Friday, February 12, 2016

Success is not a scalar

I have been meaning to blog about this story for a long time. It raises all sorts of interesting and important questions about statistics and public policy that could merit any number of posts. Unfortunately, I haven't found bandwidth to do the topic justice. I certainly don't have time now but things are starting to heat up with the Success Academies and I need to get something down on paper, even if it is just a few quick bullet points.

There is a long list of assumptions and potential failure points associated with the system of metrics we use to evaluate schools;

One of the most troubling signs of a breakdown in the system is a divergence between the primary metric you are using for ranking and other metrics that should be measuring something similar;

Especially worrisome is the use of low stakes/high-stakes tests. These are tests where the outcomes have relatively little direct impact on the students who take them but have a large impact on schools and administrators. By comparison, the SAT, the ACT, the GRE, etc. are high-stakes for the students taking them;

It is particularly worrisome when the students from an institution do particularly well on a low stakes/high-stakes test then do much worse on a high-stakes/high-stakes test.

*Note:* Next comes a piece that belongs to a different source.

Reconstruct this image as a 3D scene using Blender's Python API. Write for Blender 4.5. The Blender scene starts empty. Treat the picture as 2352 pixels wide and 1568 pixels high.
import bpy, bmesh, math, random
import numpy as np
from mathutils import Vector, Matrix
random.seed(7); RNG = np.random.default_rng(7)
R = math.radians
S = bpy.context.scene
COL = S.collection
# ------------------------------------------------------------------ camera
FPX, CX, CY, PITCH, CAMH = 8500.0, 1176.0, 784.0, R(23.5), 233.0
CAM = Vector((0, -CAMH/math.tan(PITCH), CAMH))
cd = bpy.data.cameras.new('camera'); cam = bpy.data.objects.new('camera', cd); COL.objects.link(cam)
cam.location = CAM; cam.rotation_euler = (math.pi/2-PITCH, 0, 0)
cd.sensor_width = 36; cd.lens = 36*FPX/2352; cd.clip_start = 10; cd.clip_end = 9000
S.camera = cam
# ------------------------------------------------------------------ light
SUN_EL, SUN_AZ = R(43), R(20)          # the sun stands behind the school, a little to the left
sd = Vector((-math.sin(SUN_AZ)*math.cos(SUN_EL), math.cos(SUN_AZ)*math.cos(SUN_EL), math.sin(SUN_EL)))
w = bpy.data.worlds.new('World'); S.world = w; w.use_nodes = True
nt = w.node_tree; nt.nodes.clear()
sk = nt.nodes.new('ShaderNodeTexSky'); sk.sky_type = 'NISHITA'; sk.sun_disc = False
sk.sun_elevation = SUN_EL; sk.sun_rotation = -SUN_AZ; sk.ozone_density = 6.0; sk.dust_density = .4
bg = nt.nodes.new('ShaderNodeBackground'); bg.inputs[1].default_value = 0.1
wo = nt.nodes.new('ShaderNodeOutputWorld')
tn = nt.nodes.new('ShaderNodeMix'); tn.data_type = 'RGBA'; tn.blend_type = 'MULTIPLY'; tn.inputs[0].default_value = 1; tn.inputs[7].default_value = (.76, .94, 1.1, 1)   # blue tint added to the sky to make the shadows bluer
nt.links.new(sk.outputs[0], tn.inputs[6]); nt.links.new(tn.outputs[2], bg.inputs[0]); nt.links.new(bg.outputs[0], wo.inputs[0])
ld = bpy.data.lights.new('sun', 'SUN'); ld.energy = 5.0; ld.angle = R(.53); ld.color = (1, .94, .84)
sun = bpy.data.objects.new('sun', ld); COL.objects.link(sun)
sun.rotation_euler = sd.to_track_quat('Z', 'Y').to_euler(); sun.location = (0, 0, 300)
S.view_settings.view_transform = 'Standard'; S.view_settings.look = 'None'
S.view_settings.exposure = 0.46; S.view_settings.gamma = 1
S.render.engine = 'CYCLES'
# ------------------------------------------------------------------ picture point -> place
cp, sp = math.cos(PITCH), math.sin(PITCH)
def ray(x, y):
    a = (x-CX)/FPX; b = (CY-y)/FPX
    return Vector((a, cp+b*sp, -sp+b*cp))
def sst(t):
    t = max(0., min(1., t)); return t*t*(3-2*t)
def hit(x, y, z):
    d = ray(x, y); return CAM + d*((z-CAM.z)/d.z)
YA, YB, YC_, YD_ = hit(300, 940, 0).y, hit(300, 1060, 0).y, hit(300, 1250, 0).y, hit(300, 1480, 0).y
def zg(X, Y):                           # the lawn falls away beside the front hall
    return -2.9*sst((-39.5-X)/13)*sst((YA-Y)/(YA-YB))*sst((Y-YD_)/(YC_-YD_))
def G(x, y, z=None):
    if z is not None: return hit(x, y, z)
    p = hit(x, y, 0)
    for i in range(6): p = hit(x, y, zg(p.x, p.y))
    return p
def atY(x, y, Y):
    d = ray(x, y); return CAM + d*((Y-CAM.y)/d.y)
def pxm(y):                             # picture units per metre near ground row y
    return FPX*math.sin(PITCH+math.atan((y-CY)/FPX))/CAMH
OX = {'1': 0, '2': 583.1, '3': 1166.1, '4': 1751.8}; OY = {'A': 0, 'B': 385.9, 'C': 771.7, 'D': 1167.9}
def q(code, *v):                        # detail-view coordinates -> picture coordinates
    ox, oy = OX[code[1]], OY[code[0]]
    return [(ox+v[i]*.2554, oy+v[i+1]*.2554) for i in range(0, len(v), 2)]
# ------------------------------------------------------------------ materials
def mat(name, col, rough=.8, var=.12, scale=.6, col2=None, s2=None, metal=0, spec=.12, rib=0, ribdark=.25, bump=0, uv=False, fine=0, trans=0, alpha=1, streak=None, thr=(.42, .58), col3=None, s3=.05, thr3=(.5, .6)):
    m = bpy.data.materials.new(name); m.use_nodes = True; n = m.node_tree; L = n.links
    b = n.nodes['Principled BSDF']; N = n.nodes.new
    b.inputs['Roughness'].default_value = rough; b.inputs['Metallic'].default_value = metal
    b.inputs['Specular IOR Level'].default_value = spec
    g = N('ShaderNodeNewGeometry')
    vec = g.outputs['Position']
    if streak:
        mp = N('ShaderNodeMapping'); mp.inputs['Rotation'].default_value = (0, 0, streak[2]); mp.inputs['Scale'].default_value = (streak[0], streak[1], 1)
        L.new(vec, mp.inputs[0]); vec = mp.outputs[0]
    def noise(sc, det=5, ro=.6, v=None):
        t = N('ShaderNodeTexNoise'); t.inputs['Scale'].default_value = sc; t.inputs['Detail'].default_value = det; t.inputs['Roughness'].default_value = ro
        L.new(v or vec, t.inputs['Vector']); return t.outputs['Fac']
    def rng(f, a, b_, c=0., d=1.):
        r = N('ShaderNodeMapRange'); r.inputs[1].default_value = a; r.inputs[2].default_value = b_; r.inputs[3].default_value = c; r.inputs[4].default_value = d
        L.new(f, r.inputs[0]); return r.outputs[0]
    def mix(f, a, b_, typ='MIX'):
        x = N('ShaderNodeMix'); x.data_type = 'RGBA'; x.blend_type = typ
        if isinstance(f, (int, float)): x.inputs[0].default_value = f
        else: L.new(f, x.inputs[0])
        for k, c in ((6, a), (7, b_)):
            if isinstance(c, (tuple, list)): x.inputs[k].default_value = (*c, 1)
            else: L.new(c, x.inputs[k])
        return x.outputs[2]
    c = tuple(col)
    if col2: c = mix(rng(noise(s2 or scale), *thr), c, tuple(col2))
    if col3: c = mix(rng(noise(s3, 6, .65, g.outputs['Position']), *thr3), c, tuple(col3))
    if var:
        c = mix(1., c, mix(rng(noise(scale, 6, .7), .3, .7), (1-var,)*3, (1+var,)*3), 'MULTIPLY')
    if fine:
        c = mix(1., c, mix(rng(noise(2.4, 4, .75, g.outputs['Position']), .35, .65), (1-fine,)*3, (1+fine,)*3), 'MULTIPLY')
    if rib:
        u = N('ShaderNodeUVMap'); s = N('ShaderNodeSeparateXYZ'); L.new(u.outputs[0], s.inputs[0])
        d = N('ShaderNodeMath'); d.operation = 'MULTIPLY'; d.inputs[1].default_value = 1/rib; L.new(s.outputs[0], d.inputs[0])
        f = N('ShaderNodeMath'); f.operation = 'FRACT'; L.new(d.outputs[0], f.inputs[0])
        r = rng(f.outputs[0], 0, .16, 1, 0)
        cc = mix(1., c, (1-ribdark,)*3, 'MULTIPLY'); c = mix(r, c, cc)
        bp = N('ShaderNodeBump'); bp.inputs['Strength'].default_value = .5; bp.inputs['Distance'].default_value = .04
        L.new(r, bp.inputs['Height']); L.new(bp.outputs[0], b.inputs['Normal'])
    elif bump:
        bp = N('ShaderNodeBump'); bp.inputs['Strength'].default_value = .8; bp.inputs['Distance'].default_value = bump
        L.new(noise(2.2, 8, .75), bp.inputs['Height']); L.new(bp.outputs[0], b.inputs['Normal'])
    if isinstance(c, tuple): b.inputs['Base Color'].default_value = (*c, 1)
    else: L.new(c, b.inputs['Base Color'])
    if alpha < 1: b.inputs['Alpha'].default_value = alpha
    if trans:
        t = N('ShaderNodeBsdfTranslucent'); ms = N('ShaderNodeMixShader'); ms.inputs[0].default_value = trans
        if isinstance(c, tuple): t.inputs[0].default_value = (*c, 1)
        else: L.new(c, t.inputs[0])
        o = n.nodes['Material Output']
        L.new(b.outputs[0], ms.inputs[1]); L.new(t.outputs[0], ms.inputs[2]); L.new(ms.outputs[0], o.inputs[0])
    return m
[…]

With that in mind, check out this from Juan Gonzalez writing for the New York Daily News:
Days earlier, Moskowitz had stunned many in this town by asking the state to grant her 14 new charter schools, thus potentially catapulting her network to 46 schools.

The first Success graduating class, for example, had just 32 students. When they started first grade in August 2006, those pupils were among 73 enrolled at the school. That means less than half the original group reached the eighth grade. And just 22 of Friday’s grads will be moving on to the new Success Academy High School of the Liberal Arts, which is set to open this fall, while 10 opted for other high schools.

None of the 32 grads, however, will be attending any of the city’s eight elite public high schools, even though Harlem Success Academy 1 ranked in the top 1% on state math tests this year and in the top 5% in reading — a fact Moskowitz herself proudly highlighted.

 “We are incredibly proud of our eighth-grade graduates . . . who are proving that zip code does not have to determine destiny,” Moskowitz said in a written statement.

A network spokeswoman confirmed Tuesday that 27 eighth-graders took the Specialized High Schools Admissions Test last fall, but none scored high enough to be offered a seat at one of the elite high schools that rely on the test, like Stuyvesant, Brooklyn Tech or Bronx Science.

Citywide, some 26,000 eighth-graders took the specialized high schools test in the fall of 2012, and 20% were offered a seat. So you’d expect a minimum of five or six students from Success 1 to score high enough to get into one of the elite schools.

...
Still, if Harlem Success students had matched even the 12% admission rate for black and Latino students who take the test, you’d expect at least three of the Moskowitz students to have been admitted.

“We were shocked that none of our students was offered a seat in a specialized high school,” one parent told the Daily News.